> WHAT TO DO:
List every line in this data where the string "scene" occurs.

> DATA PROVIDED:
## Start

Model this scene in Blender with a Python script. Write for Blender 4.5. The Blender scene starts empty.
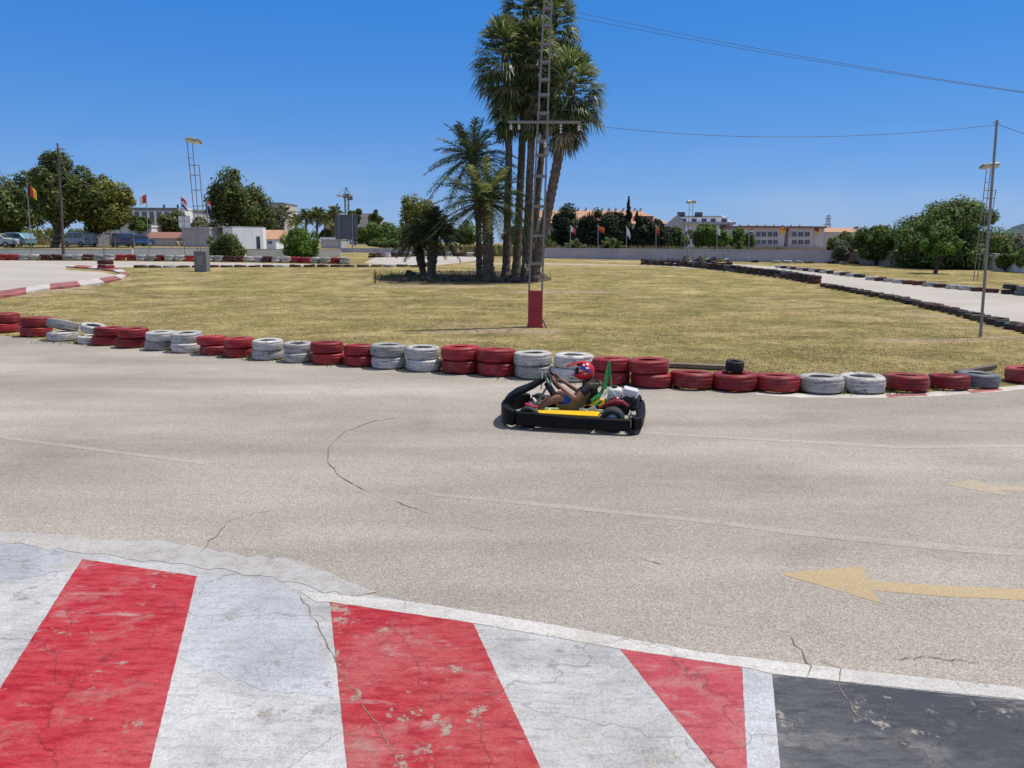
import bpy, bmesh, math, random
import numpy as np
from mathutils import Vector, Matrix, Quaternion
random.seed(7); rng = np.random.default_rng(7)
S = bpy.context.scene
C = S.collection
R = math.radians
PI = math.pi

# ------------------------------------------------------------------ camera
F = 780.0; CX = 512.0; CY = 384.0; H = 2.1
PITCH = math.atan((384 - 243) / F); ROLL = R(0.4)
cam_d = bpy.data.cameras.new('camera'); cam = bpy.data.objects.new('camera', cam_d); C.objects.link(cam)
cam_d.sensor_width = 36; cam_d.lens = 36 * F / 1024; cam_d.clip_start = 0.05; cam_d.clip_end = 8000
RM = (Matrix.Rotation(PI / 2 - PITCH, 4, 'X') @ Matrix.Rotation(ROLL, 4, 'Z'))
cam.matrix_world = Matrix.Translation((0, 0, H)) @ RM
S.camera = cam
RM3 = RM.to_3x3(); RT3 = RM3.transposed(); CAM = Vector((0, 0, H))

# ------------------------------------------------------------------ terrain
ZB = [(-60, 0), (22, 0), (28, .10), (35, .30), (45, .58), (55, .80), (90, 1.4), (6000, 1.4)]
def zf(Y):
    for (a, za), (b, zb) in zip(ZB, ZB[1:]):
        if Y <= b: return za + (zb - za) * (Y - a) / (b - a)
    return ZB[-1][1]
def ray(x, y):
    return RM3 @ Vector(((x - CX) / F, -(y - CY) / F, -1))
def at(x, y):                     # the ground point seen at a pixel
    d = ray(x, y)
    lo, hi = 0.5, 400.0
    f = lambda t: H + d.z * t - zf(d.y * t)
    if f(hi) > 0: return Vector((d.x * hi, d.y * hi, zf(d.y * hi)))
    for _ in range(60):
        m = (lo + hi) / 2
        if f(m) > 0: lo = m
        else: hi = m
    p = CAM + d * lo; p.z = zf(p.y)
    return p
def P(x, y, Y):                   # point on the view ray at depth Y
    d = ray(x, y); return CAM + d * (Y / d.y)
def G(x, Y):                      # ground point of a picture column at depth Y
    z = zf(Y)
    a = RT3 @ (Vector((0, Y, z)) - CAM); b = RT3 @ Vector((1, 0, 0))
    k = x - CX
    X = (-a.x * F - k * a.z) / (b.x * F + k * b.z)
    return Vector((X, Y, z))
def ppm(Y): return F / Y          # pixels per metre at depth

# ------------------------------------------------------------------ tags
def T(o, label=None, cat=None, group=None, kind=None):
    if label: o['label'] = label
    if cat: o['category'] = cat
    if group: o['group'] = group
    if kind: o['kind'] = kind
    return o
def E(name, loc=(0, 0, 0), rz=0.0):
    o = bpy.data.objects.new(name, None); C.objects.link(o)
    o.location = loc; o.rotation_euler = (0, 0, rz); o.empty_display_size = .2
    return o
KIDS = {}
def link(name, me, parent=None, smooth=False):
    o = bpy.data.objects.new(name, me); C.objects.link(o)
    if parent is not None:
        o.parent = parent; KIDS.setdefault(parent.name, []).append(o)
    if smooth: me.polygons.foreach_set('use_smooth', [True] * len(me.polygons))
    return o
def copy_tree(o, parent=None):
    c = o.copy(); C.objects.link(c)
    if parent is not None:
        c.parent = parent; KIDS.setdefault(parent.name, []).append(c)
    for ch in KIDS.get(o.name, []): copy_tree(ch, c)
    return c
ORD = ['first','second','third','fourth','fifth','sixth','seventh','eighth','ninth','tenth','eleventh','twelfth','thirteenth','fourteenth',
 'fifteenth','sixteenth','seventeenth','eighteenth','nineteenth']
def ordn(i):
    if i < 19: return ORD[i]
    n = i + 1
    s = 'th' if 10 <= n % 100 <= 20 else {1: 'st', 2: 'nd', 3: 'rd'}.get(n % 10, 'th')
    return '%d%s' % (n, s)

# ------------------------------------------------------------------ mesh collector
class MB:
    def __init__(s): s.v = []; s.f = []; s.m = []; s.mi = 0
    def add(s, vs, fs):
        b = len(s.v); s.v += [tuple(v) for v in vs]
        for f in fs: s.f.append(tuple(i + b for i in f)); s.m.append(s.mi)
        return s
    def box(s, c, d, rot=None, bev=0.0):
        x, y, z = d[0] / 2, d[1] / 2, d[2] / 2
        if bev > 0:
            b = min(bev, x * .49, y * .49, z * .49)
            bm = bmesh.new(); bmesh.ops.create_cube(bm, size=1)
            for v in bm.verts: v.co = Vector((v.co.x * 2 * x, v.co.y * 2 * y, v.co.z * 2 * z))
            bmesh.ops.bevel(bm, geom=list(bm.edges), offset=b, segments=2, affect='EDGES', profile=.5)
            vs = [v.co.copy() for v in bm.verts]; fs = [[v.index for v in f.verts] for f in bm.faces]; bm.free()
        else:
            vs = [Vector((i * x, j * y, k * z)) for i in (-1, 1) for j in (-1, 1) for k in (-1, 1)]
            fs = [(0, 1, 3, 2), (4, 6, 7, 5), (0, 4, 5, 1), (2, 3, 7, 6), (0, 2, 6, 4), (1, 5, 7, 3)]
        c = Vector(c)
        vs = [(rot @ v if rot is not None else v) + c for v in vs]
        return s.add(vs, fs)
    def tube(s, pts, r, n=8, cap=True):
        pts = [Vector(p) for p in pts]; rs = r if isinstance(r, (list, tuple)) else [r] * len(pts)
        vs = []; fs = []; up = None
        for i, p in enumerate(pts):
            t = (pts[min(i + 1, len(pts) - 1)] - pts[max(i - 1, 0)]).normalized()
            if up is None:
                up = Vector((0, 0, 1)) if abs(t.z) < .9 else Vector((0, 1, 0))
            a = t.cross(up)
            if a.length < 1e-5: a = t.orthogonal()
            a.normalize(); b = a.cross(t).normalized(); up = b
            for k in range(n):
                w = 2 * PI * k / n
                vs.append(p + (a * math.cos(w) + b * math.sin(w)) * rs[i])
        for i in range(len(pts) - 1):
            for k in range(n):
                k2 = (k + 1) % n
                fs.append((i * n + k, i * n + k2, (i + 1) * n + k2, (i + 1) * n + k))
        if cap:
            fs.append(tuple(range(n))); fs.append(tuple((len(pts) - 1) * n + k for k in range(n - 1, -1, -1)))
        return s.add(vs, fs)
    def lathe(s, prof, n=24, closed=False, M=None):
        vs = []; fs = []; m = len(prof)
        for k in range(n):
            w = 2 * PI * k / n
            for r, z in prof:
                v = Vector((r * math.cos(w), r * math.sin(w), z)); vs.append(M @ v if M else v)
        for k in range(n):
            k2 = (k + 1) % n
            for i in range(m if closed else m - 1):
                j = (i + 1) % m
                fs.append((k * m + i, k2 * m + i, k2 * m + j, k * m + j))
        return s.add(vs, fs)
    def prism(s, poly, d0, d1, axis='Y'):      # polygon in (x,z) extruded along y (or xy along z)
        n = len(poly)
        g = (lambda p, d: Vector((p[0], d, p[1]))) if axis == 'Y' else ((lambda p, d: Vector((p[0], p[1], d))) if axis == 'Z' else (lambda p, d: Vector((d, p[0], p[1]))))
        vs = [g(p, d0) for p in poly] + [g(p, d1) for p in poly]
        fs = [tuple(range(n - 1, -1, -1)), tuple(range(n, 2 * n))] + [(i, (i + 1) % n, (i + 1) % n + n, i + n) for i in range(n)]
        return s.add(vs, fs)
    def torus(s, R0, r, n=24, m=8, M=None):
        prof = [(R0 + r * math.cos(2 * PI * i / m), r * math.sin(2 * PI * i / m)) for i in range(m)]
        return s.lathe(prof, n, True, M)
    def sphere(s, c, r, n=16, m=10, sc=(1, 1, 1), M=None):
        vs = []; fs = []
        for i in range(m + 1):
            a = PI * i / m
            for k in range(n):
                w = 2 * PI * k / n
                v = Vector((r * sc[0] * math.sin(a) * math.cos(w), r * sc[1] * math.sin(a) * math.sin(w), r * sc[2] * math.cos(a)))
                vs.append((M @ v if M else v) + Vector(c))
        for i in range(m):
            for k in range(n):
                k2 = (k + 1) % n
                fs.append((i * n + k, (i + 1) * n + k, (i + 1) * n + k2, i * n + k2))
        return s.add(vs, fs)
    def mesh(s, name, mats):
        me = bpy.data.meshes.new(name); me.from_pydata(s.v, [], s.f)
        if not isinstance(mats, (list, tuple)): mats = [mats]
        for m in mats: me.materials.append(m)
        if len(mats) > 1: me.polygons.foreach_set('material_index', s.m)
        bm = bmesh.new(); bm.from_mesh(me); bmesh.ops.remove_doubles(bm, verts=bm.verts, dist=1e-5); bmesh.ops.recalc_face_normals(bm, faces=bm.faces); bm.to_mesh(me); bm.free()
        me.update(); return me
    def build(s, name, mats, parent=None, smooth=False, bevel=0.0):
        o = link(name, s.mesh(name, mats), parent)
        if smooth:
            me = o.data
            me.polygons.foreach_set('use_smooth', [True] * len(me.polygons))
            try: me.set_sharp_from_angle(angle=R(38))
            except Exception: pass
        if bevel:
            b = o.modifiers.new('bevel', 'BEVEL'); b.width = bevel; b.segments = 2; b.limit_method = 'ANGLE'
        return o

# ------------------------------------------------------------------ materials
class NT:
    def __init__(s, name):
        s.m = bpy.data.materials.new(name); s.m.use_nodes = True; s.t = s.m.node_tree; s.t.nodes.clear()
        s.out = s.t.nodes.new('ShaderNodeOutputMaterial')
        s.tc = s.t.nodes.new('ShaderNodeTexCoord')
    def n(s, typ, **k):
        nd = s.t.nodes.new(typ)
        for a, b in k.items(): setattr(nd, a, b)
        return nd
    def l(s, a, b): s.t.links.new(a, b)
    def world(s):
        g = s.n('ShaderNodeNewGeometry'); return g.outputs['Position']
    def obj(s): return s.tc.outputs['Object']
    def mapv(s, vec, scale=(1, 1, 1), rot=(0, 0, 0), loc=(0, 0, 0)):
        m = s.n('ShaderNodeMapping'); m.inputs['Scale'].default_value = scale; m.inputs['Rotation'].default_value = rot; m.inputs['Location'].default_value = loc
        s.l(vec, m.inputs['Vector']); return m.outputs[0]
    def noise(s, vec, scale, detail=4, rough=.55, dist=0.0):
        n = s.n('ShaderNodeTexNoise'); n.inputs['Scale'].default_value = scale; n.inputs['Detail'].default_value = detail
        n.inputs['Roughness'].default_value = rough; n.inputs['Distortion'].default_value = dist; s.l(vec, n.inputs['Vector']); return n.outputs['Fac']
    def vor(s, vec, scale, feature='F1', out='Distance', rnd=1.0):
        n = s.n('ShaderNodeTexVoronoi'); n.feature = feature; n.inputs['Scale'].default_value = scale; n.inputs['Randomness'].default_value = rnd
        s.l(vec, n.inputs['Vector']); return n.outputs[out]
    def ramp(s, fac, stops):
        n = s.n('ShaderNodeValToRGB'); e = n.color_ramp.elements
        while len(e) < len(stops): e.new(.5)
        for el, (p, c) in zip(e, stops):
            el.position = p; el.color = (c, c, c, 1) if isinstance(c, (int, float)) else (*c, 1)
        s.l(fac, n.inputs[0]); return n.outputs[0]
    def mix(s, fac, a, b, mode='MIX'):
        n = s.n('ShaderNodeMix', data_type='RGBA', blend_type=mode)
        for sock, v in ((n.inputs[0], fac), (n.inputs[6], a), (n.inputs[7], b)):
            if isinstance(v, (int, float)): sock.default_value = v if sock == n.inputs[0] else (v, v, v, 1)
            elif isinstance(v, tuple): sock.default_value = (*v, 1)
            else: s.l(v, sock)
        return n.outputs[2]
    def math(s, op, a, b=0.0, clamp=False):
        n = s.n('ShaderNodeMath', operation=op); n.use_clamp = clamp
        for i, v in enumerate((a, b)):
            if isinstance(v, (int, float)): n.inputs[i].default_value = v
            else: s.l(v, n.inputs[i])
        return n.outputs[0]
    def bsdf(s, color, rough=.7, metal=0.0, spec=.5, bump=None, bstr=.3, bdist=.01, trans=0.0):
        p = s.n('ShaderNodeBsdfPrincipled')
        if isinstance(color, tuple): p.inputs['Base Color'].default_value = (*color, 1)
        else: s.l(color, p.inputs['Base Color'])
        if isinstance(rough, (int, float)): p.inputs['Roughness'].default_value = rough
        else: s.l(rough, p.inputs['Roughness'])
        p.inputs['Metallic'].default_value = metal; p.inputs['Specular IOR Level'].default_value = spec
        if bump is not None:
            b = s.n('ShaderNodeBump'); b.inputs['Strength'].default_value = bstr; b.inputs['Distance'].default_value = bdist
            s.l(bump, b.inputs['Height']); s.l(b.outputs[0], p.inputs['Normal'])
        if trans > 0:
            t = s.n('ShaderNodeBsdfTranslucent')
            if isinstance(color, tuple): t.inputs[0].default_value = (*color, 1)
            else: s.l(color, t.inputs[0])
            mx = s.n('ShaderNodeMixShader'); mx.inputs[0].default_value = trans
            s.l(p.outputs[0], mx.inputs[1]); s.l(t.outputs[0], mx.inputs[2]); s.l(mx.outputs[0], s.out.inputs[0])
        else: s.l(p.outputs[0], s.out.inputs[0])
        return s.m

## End

> RESULT OF THE EXERCISE:
Model this scene in Blender with a Python script. Write for Blender 4.5. The Blender scene starts empty.
S = bpy.context.scene